Marine Le Pen propose d’expulser de France les suspects d’islamisme figurant sur les fichiers de la police. Cette proposition rencontrera sans doute l’approbation d’une partie de l’opinion, qui y verra une mesure de bon sens. Elle appelle pourtant une ou deux remarques. Dans le cas du Thalys, son efficacité rétrospective est douteuse. Elle se ramène à une question fort épineuse : comment expulser de France un terroriste… qui se trouve déjà à l’étranger ? L’idée lepénienne, dans ce cas précis, quoique martiale à souhait, se rapproche plus de l’héritage d’Alphonse Allais que de Georges Clemenceau. Bien entendu, la présidente du Front national parlait surtout pour l’avenir. L’ennui, c’est que sa proposition contredit les principes du droit en démocratie, sans être pour autant efficace. Le fichier «S» n’est pas un fichier de délinquants, mais un fichier de surveillance. Expulser ceux qui y figurent reviendrait à exercer un droit discrétionnaire sans aucune intervention de la justice. On doute que le Conseil constitutionnel l’autorise… Quant aux terroristes, expulsés et non plus surveillés, ils seraient encore plus difficiles à localiser.

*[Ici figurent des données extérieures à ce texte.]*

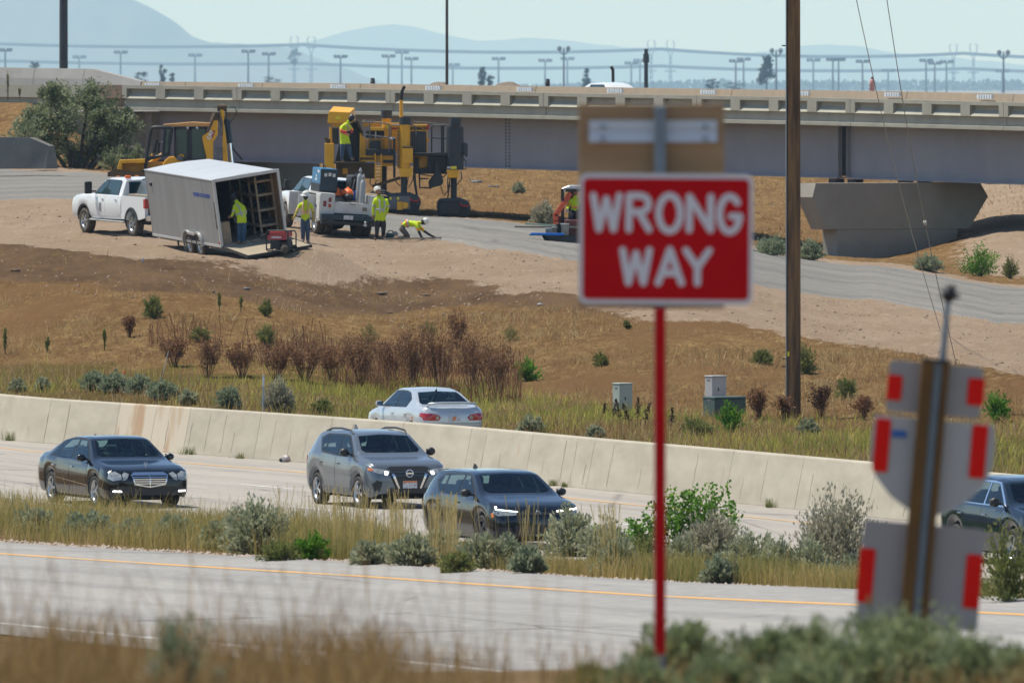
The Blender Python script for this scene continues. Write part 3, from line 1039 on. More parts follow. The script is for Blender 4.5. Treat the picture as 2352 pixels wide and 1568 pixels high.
for i,(px0,px1,pyt)in enumerate(((520,690,191),(930,1085,186.5),(1060,1275,189))):
 Y=690+14*i
 n,kx_=40,8
 V,Fq=[],[]
 for a in range(n+1):
  t=a/n
  for b in range(kx_+1):
   v=b/kx_
   px=px0+(px1-px0)*t
   prof=math.sin(math.pi*t)**.6*math.sin(math.pi*v)
   base=P(px,0,Y+(v-.5)*10)
   top=CZ-(pyt-HOR)*Y/FPX
   nz=.25*float(fbm(np.array([px*.05]),np.array([v*3.0]),1.0,3,50+i)[0])
   V.append((base.x,base.y,5.5+(top-5.5)*prof+nz*prof))
 W_=kx_+1
 for a in range(n):
  for b in range(kx_):
   Fq.append((a*W_+b,(a+1)*W_+b,(a+1)*W_+b+1,a*W_+b+1))
 o=np_mesh('earth_heap',V,Fq,M_HEAP,smooth=True)
 tag(o,('low brown earth heap behind the parapet at the left of the bridge','brown earth heap just left of and behind the thin mast on the bridge','long brown earth heap right of the thin mast on the bridge')[i],'earth heap')
 # ----------- far plain: mountains, trees, masts, power lines
M_MTN=mat('mountain slope',(.10,.105,.10),.95,col2=(.14,.13,.11),scale=.001,spec=0)
def mountains(name,Y,ridge,depth,seed,foot=-1.8):
 n,k=200,14
 px=np.linspace(ridge[0][0],ridge[-1][0],n)
 ry=np.interp(px,[a for a,_ in ridge],[b for _,b in ridge])+5*fbm(px*.03,px*0,1.0,4,seed)
 V,Fq=[],[]
 for i in range(n):
  zt=CZ-(ry[i]-HOR)*Y/FPX
  for j in range(k):
   v=j/(k-1)
   shp=math.sin(math.pi*v)**.9
   y=Y+(v-.5)*depth
   nz=1+.22*float(fbm(np.array([px[i]*.02]),np.array([v*5.0]),1.0,4,seed+3)[0])*(shp<.97)
   V.append(((px[i]-CX)*Y/FPX,y,foot+(zt-foot)*shp*nz))
 for i in range(n-1):
  for j in range(k-1):
   Fq.append((i*k+j,(i+1)*k+j,(i+1)*k+j+1,i*k+j+1))
 return tag(np_mesh(name,V,Fq,M_MTN,smooth=True),kind='structure')
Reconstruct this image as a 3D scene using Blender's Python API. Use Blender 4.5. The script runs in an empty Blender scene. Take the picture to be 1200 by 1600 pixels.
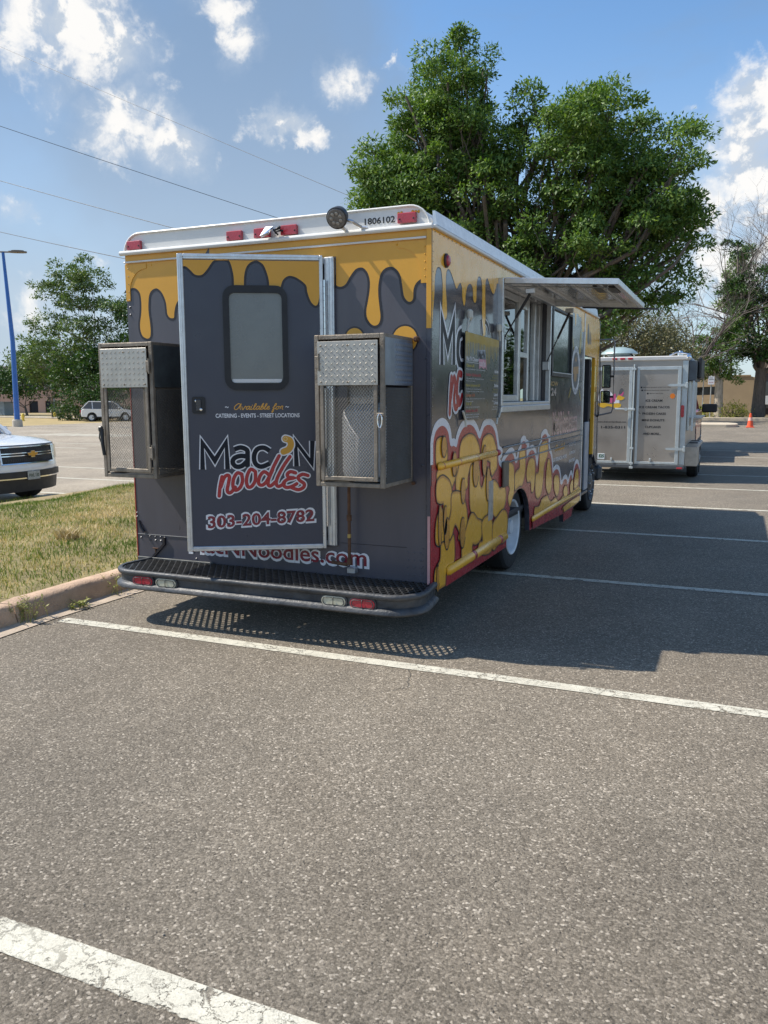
import bpy, bmesh, math, random
import numpy as np
from mathutils import Vector, Matrix
from mathutils.geometry import tessellate_polygon

scene = bpy.context.scene
COL = scene.collection
R = math.radians

# ------------------------------------------------------------------ camera
cam_d = bpy.data.cameras.new('camera')
cam = bpy.data.objects.new('camera', cam_d)
COL.objects.link(cam)
cr = Vector((0.91917437, 0.39382914, -0.00413381)); cu = Vector((-0.05122657, 0.12995341, 0.99019591))
cf = Vector((-0.39050521, 0.90995094, -0.13962436))
cam.matrix_world = Matrix(((cr.x, cu.x, -cf.x, 1.7946), (cr.y, cu.y, -cf.y, -4.9588), (cr.z, cu.z, -cf.z, 1.5922), (0, 0, 0, 1)))
cam_d.sensor_fit = 'VERTICAL'; cam_d.sensor_height = 24.0
cam_d.lens = 24.0 * 1276.21 / 1600.0
cam_d.clip_start = 0.05; cam_d.clip_end = 5000
scene.camera = cam

# ------------------------------------------------------------------ light, exposure
SUN_TRAVEL = Vector((0.80, 0.18, -1.0)).normalized()
sun_d = bpy.data.lights.new('sun', 'SUN')
sun = bpy.data.objects.new('sun', sun_d); COL.objects.link(sun)
sun.rotation_euler = SUN_TRAVEL.to_track_quat('-Z', 'Y').to_euler()
sun.location = (-30, -6, 40)
sun_d.energy = 5.0; sun_d.angle = R(0.5); sun_d.color = (1.0, 0.94, 0.84)
scene.view_settings.view_transform = 'Standard'
scene.view_settings.look = 'None'
scene.view_settings.gamma = 1.0
scene.view_settings.use_curve_mapping = False
scene.view_settings.exposure = 0.28

# ------------------------------------------------------------------ node helper
class NT:
    def __init__(self, tree):
        self.t = tree; self.n = tree.nodes; self.l = tree.links
    def add(self, typ, **kw):
        nd = self.n.new(typ)
        for k, v in kw.items():
            if k == 'inp':
                for a, b in v.items():
                    s = nd.inputs[a]
                    if isinstance(b, bpy.types.NodeSocket): self.l.new(b, s)
                    else: s.default_value = b
            else: setattr(nd, k, v)
        return nd
    def math(self, op, a, b=None, c=None, clamp=False):
        nd = self.n.new('ShaderNodeMath'); nd.operation = op; nd.use_clamp = clamp
        for i, x in enumerate((a, b, c)):
            if x is None: continue
            if isinstance(x, bpy.types.NodeSocket): self.l.new(x, nd.inputs[i])
            else: nd.inputs[i].default_value = x
        return nd.outputs[0]
    def mix(self, f, a, b, blend='MIX'):
        nd = self.n.new('ShaderNodeMix'); nd.data_type = 'RGBA'; nd.blend_type = blend
        for s, x in ((nd.inputs[0], f), (nd.inputs[6], a), (nd.inputs[7], b)):
            if isinstance(x, bpy.types.NodeSocket): self.l.new(x, s)
            else: s.default_value = x if not isinstance(x, tuple) else (*x[:3], 1)
        return nd.outputs[2]
    def noise(self, vec, scale, detail=4, rough=0.55, dist=0.0, out=0):
        nd = self.add('ShaderNodeTexNoise', inp={'Scale': scale, 'Detail': detail, 'Roughness': rough, 'Distortion': dist})
        if vec is not None: self.l.new(vec, nd.inputs['Vector'])
        return nd.outputs[out]
    def voro(self, vec, scale, feature='F1', out='Distance', rnd=1.0):
        nd = self.add('ShaderNodeTexVoronoi', feature=feature, inp={'Scale': scale, 'Randomness': rnd})
        if vec is not None: self.l.new(vec, nd.inputs['Vector'])
        return nd.outputs[out]
    def ramp(self, f, stops, interp='LINEAR'):
        nd = self.n.new('ShaderNodeValToRGB'); nd.color_ramp.interpolation = interp
        el = nd.color_ramp.elements
        while len(el) < len(stops): el.new(0.5)
        for e, (p, c) in zip(el, stops):
            e.position = p; e.color = (c, c, c, 1) if not isinstance(c, tuple) else (*c, 1)
        self.l.new(f, nd.inputs[0]); return nd.outputs[0]
    def mr(self, v, a, b, c=0.0, d=1.0, smooth=False):
        nd = self.n.new('ShaderNodeMapRange')
        if smooth: nd.interpolation_type = 'SMOOTHSTEP'
        self.l.new(v, nd.inputs[0])
        for i, x in zip((1, 2, 3, 4), (a, b, c, d)):
            if isinstance(x, bpy.types.NodeSocket): self.l.new(x, nd.inputs[i])
            else: nd.inputs[i].default_value = x
        return nd.outputs[0]
    def vscale(self, vec, s):
        nd = self.n.new('ShaderNodeVectorMath'); nd.operation = 'MULTIPLY'
        self.l.new(vec, nd.inputs[0]); nd.inputs[1].default_value = s
        return nd.outputs[0]
    def vadd(self, a, b):
        nd = self.n.new('ShaderNodeVectorMath'); nd.operation = 'ADD'
        self.l.new(a, nd.inputs[0])
        if isinstance(b, bpy.types.NodeSocket): self.l.new(b, nd.inputs[1])
        else: nd.inputs[1].default_value = b
        return nd.outputs[0]

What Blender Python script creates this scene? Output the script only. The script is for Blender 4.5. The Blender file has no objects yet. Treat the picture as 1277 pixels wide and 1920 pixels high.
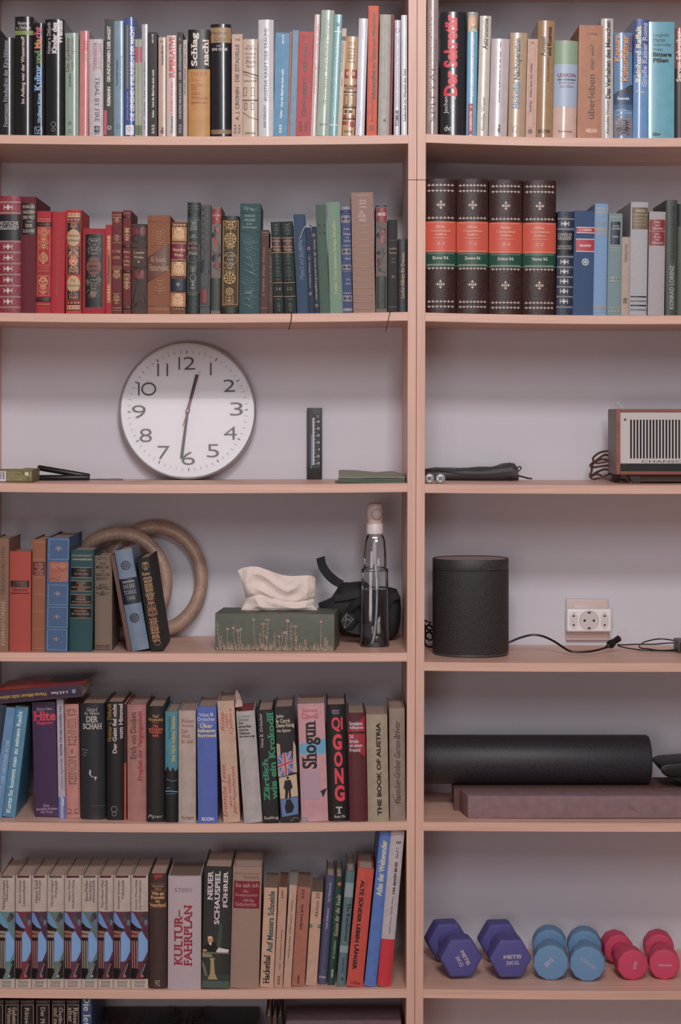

Cette mise au point implique-t-elle qu’on reste les bras ballants face à la menace ? Certainement pas. C’est au contraire le renforcement de la surveillance, le traitement rapide et pertinent des informations réunies, l’augmentation des moyens d’infiltration et de réplique, l’intensification de la coopération à l’échelle du continent qui donnent les véritables pistes de lutte antiterroriste. L’instauration de l’arbitraire et la limitation des libertés contredisent nos propres valeurs et ne sont guère productives. Elles sont, de surcroît, autant de concessions faites à la stratégie de la terreur mise en œuvre par les assassins du jihad. Comme toujours, l’outrance est mauvaise conseillère.